The need for handshaking is dictated by the speed at with the transmitter (DTE) transmits the data, the speed at which the receiver (DCE) receives the data and the rate at which the data is transmitted.

In an asynchronous data transmission system, there can be no handshaking, hardware handshaking and software handshaking.

No Handshaking

If handshaking is not used, then the receiver (DCE) must read the data that is already received by it before the transmitter (DTE) sends the next data. For this, the receiver uses a special memory location called Buffer and since it is used at receiver end, it is called Receiver Buffer.

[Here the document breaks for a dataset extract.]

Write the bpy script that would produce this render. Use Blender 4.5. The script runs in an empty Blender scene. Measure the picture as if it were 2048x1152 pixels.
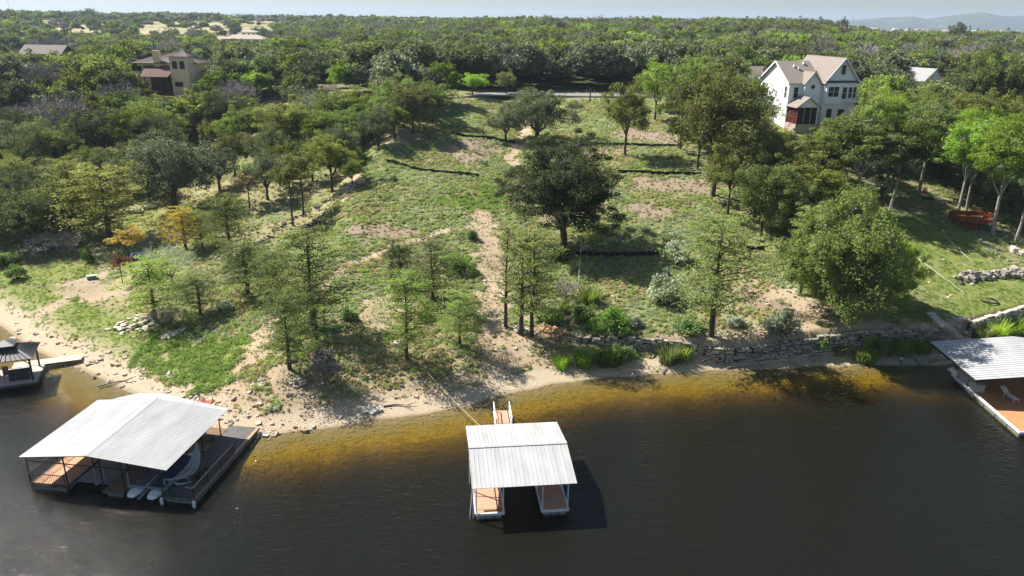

The received data is stored in the buffer before it is read by the receiver. The Receiver Buffer can typically store a single bit of data and this data must be cleared (read) before the next data arrives and if it is not cleared, the existing data will be overwritten with the new data.

The following image shows a typical transmission and reception of data using transmitter and receiver buffers. In this setup, the receiver has successfully read the first three bits of data but did not read the fourth bit. Hence, the next bit i.e. the fifth bit will overwrite the fourth bit and the fourth bit is lost.

To avoid situations like this, we need some sort of Handshaking mechanism (either Software or Hardware Handshaking).

Hardware Handshaking

In Hardware Handshaking, the transmitter first asks the receiver whether it is ready to receive the data. The receiver then checks its buffer and if the buffer is empty, it will then tell the transmitter that it is ready to receive.

The transmitter will transmit the data and it is loaded into the receiver buffer. During this time, the receiver tells the transmitter not to send any further data until the data in the buffer has been read by the receiver.

The RS232 Protocol defines four signals for the purpose of Handshaking:

• Ready to Send (RTS)
• Clear to Send (CTS)
• Data Terminal Ready (DTR) and
• Data Set Ready (DSR)

The following image shows the connection between a 9 – pin Transmitter (DTE) and 25 – pin Receiver (DCE) and a 9 – pin Transmitter and a 9 – pin Receiver in hardware handshaking mode.

With the help of Hardware Handshaking, the data from the transmitter is never lost or overwritten in the receiver buffer. When the transmitter (DTE) wants to send data, it pulls the RTS (Ready to Send) line to high.

Then the transmitter waits for CTS (Clear to Send) to go high and hence it keeps on monitoring it. If the CTS line is low, it means that the receiver (DCE) is busy and not yet ready to receive data.

When the receiver is ready, it pulls the CTS line to high. The transmitter then transmits the data. This method is also called as RTS/CTS Handshaking.

Additionally, there are two other wires used in Handshaking. They are DTR (Data Terminal Ready) and DSR (Data Set Ready). These two signals are used by the DTE and DCE to indicate their individual status. Often, these two signals are used in modem communication.

The newer standards of RS232 define an 8 signal Hardware Handshaking.

Software Handshaking

Software Handshaking in RS232 involves two special characters for starting and stopping the communication. These characters are X-ON and X-OFF (Transmitter On and Transmitter OFF).

When the receiver sends an X-OFF signal, the transmitter stops sending the data. The transmitter starts sending data only after it receives the X-ON signal.

Limitations of RS232

• RS232 Protocol requires a common ground between the transmitter (DTE) and receiver (DCE). Hence, the reason for shorter cables between DTE and DCE in RS232 Protocol.
• The signal in the line is highly susceptible to noise. The noise can be either internal or external.
• If there is an increase in baud rate and length of the cable, there is a chance of cross talk introduced by the capacitance between the cables.
• The voltage levels in RS232 are not compatible with modern TTL or CMOS logics. We need an external level converter.

Applications

• Though RS232 is a very famous serial communication protocol, it is now has been replaced with advanced protocols like USB.
• Previously they we used for serial terminals like Mouse, Modem etc.
• But, RS232 is still being used in some Servo Controllers, CNC Machines, PLC machines and some microcontroller boards use RS232 Protocol.